Goal – Return, word for word, the lines from the line holding "for a, b in ((.03, OX0" through the line holding "# recess lining". Include both end lines and no others.

——

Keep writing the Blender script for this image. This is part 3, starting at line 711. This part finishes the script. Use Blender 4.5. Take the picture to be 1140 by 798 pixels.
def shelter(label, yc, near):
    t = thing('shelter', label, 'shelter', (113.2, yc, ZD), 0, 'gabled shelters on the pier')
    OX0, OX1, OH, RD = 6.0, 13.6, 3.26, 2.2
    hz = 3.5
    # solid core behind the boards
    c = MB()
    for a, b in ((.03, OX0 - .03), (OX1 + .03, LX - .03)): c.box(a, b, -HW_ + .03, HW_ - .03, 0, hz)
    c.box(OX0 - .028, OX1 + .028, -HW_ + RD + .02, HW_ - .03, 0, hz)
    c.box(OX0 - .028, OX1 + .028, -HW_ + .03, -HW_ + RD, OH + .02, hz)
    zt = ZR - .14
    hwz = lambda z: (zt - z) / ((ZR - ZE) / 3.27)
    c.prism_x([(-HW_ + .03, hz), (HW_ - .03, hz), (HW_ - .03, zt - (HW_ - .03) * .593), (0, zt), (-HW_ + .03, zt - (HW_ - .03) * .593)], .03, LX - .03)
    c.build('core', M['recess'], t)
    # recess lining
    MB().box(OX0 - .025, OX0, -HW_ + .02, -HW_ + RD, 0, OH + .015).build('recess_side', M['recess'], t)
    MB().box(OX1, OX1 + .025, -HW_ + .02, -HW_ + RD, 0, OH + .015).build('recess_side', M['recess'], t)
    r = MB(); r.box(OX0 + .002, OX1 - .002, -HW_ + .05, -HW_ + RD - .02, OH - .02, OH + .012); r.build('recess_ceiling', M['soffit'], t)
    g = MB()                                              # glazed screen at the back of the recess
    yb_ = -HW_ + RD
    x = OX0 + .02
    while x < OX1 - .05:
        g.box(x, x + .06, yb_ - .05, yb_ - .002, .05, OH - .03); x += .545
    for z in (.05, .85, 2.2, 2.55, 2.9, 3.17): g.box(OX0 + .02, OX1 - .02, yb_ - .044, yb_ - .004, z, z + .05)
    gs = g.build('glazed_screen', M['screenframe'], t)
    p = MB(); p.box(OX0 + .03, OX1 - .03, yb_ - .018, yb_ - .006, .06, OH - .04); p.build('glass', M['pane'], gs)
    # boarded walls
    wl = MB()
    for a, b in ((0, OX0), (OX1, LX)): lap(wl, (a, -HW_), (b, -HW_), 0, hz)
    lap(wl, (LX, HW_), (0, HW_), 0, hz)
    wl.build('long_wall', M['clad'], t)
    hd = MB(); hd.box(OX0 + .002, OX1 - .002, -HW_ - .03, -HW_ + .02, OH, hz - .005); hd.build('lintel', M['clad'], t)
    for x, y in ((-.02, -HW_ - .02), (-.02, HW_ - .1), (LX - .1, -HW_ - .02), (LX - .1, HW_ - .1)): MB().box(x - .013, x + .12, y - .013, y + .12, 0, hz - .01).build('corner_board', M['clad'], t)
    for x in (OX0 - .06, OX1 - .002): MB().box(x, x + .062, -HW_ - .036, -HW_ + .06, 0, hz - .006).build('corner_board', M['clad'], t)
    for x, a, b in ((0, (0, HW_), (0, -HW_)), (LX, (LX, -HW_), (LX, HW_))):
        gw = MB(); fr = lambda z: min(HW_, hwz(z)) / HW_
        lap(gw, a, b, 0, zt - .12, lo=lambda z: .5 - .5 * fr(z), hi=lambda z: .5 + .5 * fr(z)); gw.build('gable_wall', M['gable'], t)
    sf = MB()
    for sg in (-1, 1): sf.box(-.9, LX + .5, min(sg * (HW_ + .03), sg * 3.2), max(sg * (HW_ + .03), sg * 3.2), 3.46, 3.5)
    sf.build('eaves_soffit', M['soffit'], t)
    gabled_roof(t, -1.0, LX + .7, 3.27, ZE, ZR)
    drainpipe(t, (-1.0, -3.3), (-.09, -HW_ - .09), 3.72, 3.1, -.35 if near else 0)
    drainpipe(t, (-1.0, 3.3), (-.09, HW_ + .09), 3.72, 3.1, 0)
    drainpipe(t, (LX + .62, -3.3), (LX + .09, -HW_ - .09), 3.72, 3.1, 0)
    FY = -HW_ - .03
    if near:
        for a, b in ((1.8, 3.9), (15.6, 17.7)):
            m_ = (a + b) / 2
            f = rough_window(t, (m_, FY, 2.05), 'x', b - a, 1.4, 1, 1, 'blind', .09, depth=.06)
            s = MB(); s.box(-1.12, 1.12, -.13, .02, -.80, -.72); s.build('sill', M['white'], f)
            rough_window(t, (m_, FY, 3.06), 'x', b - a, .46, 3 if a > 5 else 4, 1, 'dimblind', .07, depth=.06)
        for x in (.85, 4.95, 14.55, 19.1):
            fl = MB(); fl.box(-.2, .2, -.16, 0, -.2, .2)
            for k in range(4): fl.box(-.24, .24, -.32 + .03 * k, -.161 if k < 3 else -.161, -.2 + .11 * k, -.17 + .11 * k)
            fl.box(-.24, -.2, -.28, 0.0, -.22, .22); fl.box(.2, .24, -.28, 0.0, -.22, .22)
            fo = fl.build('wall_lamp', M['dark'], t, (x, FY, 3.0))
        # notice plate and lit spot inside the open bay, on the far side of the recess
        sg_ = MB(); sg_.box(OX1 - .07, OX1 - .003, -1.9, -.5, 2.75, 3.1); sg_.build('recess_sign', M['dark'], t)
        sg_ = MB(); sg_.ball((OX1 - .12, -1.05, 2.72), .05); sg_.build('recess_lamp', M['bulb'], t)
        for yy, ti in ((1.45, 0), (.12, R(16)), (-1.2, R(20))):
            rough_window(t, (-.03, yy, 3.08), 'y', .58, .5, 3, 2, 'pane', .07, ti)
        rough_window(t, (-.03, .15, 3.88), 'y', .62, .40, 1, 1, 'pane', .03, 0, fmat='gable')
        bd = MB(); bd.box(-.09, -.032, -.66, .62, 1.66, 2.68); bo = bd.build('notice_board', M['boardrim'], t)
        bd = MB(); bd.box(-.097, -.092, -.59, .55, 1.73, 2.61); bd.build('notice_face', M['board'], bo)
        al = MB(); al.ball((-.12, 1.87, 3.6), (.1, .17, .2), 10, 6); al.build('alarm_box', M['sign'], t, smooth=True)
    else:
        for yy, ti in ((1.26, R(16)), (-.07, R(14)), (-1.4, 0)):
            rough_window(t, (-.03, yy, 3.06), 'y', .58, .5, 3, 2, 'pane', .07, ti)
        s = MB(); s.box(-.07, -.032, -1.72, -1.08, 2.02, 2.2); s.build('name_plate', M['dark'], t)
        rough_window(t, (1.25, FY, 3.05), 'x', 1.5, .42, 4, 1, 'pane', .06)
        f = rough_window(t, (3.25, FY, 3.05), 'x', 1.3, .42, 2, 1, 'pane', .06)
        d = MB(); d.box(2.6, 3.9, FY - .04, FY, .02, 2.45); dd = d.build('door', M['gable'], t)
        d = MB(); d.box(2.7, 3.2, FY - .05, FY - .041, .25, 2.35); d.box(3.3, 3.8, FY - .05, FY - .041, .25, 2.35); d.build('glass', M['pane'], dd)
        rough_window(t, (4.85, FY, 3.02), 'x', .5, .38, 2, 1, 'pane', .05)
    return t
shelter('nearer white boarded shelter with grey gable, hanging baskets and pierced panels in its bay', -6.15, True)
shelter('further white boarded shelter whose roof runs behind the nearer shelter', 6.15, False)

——

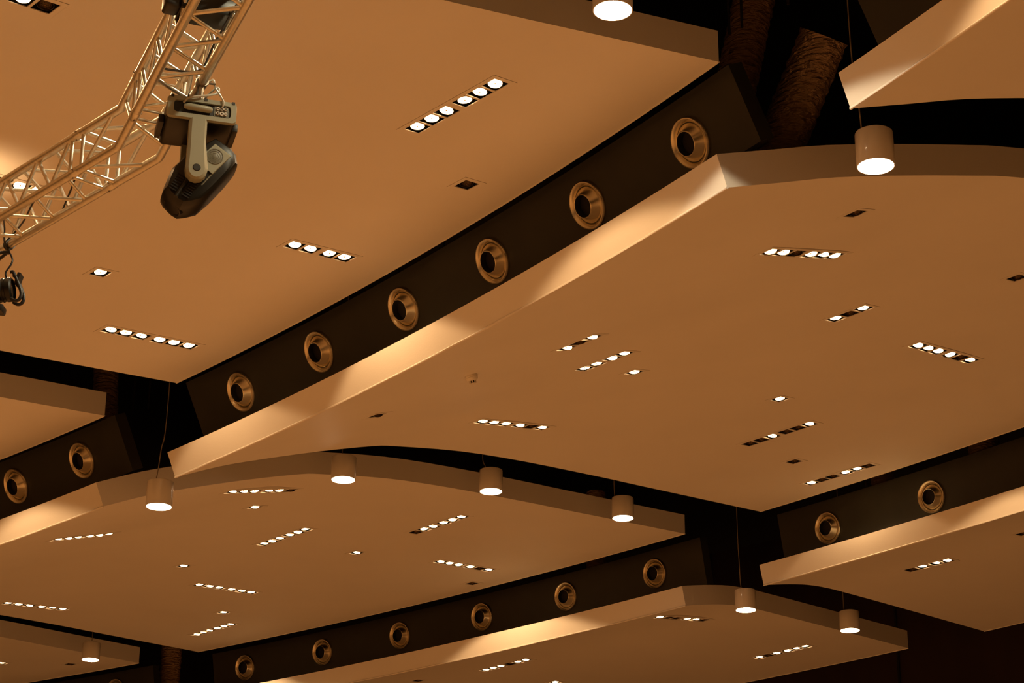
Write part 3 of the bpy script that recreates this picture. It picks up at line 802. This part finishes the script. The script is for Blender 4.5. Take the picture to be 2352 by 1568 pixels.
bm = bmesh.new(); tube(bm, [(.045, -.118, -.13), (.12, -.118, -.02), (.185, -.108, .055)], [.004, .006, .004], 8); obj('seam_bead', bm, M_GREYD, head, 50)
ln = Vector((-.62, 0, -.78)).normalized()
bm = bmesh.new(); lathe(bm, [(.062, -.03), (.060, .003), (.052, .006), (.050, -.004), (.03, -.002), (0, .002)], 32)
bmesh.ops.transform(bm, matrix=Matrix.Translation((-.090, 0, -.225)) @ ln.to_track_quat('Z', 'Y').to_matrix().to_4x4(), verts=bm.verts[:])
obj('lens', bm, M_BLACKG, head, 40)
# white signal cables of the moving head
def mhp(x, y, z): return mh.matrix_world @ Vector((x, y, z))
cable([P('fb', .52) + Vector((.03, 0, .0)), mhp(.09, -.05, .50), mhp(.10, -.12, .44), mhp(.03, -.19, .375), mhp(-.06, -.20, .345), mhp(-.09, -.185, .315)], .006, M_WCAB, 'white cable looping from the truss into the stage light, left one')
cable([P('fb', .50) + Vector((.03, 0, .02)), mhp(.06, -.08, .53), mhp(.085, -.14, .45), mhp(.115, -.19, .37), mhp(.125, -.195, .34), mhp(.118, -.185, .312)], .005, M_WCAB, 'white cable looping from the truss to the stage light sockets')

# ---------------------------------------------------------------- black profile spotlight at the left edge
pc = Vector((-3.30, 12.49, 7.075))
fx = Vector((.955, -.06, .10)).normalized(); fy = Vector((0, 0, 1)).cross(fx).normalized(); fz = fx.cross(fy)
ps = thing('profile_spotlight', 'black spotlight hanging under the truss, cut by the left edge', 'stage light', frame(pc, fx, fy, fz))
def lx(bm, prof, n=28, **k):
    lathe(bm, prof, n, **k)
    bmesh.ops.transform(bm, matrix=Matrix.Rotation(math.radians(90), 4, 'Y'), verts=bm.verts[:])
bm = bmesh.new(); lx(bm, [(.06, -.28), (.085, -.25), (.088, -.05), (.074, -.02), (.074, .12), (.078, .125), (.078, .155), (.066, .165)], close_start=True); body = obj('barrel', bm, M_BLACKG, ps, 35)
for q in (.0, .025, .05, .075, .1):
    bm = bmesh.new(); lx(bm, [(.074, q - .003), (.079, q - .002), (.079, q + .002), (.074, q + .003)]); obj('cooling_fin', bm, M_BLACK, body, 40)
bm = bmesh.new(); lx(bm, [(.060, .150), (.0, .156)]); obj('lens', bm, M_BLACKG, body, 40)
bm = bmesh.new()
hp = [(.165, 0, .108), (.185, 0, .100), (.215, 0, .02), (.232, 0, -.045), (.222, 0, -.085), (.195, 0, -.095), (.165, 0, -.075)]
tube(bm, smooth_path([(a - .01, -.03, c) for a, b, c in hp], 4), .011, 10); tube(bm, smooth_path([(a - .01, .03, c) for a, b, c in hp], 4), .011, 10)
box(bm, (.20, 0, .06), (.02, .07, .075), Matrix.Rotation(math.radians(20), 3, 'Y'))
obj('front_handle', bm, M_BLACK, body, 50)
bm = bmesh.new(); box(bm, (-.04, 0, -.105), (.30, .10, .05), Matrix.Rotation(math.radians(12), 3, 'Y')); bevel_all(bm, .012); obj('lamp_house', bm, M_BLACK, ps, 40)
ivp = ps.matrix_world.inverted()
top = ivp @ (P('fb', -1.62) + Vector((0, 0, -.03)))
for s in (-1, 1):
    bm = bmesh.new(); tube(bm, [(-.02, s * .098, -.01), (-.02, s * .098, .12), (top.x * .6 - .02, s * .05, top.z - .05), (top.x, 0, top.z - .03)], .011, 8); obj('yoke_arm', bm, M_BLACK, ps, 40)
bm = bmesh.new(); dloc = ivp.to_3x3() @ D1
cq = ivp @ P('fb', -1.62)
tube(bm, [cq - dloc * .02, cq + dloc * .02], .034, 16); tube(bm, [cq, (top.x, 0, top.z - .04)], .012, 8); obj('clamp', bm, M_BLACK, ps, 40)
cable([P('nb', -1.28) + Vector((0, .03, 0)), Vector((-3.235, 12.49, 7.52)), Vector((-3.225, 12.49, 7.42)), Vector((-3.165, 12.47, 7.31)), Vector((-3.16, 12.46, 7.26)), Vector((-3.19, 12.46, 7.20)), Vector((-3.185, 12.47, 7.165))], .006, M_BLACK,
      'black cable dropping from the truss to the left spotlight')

——

Written answer –
    for a, b in ((.03, OX0 - .03), (OX1 + .03, LX - .03)): c.box(a, b, -HW_ + .03, HW_ - .03, 0, hz)
    c.box(OX0 - .028, OX1 + .028, -HW_ + RD + .02, HW_ - .03, 0, hz)
    c.box(OX0 - .028, OX1 + .028, -HW_ + .03, -HW_ + RD, OH + .02, hz)
    zt = ZR - .14
    hwz = lambda z: (zt - z) / ((ZR - ZE) / 3.27)
    c.prism_x([(-HW_ + .03, hz), (HW_ - .03, hz), (HW_ - .03, zt - (HW_ - .03) * .593), (0, zt), (-HW_ + .03, zt - (HW_ - .03) * .593)], .03, LX - .03)
    c.build('core', M['recess'], t)
    # recess lining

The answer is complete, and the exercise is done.